King Ptolemy II’s Religious Humanism
The king’s life reads like episodes of Game of Thrones. His reign happened at the height of the Alexandrian court in terms of prosperity and culture, and he was married to his own sister according to Egyptian dynastic custom (although they apparently never had sex). He had multiple concubines and illegitimate children.
Was Colotes, on some level, proud to see his own Hellenistic culture taking root in Africa? Is this part of why he gave his nod to Ptolemy?
It’s hard to say to what extent (if at all) Colotes looked up to this king as a role model, as opposed to a soul that he wanted to save. But there’s one element of the king’s lifestyle that reminds me of the mutual prostration. Ptolemy had a habit of worshiping his family members, loved ones and lovers after they died, including his hetaira Bilistecha. She had become a celebrity after winning a competition in the Olympics, was later involved with the Pharaoh, and they were the subject of much gossip. They had a son together, and Ptolemy built posthumous temples syncretizing her with Aphrodite. He also deified his older sister, his father (although Pharaoh-worship was a long-established tradition), and his sister-wife.

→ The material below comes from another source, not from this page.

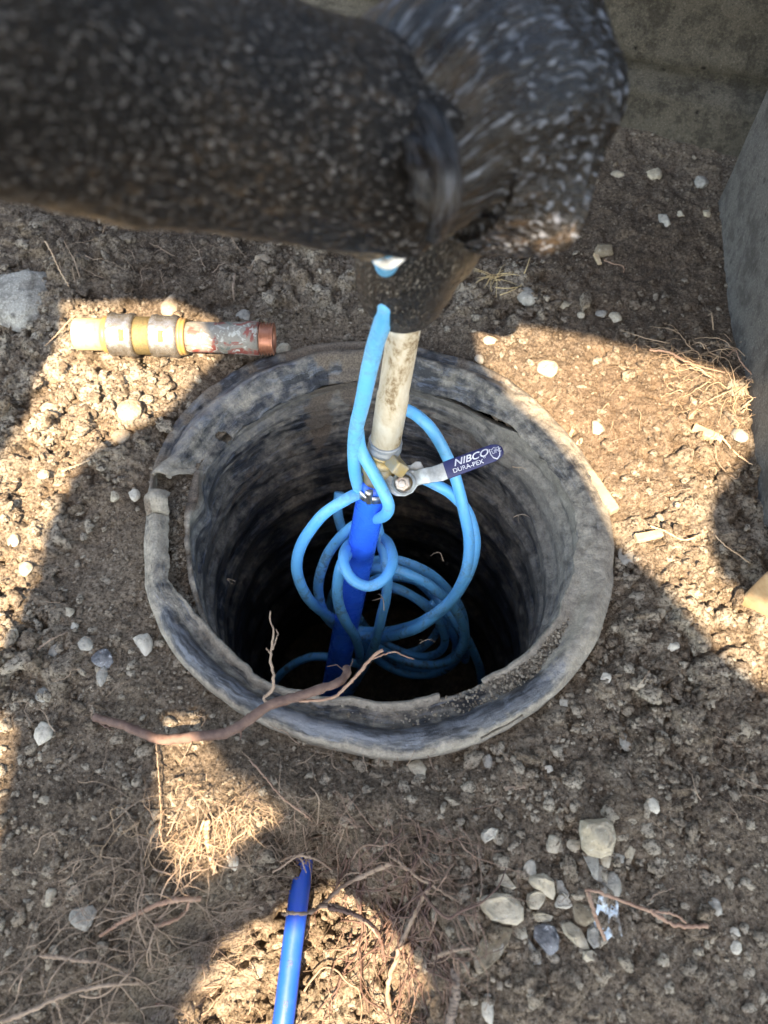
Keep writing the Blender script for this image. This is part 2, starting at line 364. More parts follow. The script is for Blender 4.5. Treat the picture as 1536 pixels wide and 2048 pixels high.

Did Ptolemy and his court sing songs, or hymns to them? What cultural expressions did this take? Was this practice common enough to be culturally familiar to Colotes, when he prostrated before Epicurus? Judging from the mutual prostration episode, Colotes clearly sympathized with this more natural, spontaneous and humanist form of worship. Or perhaps this was just a familiar practice to him, and this merely indicates a certain Pagan innocence.
We know (based on the one book he is known for) that Colotes was a very practical man. Perhaps he considered it easier and more natural to worship a friend, lover, or loved one, than a heavenly being. There was true intimacy and familiarity with the object of worship, while there can never be such a thing with a heavenly being. Our studies of the Hellenistic Era show that, during this time, there was a move away from the heavenly deities towards more intimate, humanistic, and familiar forms of worship.
I see a religious humanism at play in the mutual prostration episode that transfers religious technologies away from the heavens and down to Earth, to nature, to the realm of philia (friendship), of familiarity.
After the mutual prostration event, Plutarch reports that Epicurus “merely” said:
“Go about as one immortal in my eyes and think of me as immortal too.”
But this may be a certification of a key insight, in light of the meleta portion of the Letter to Menoeceus (which announces that we may live like immortals), rather than the “mere” dismissal of Colotes that Plutarch makes it out to be. They became godlike to each other after this, sacred friends worthy of piety.
Conclusion
While we admire Colotes, he may have been a character who was given to polemic and controversy, and we know that this can sometimes lead to errors. He may have made unwarranted or ad-hominem attacks in his book.
On the other hand, he was also a sincere Epicurean, an intellectual peer of the Hegemon who demonstrated insight into what Epicurus was teaching and helped him to develop his ideas, a fired-up missionary who sent scrolls to Alexandria, and the founder and first Kathegemon (Guide) of the Koinonia (Epicurean community) of Lampsacus, which makes him an important philosophical ancestor.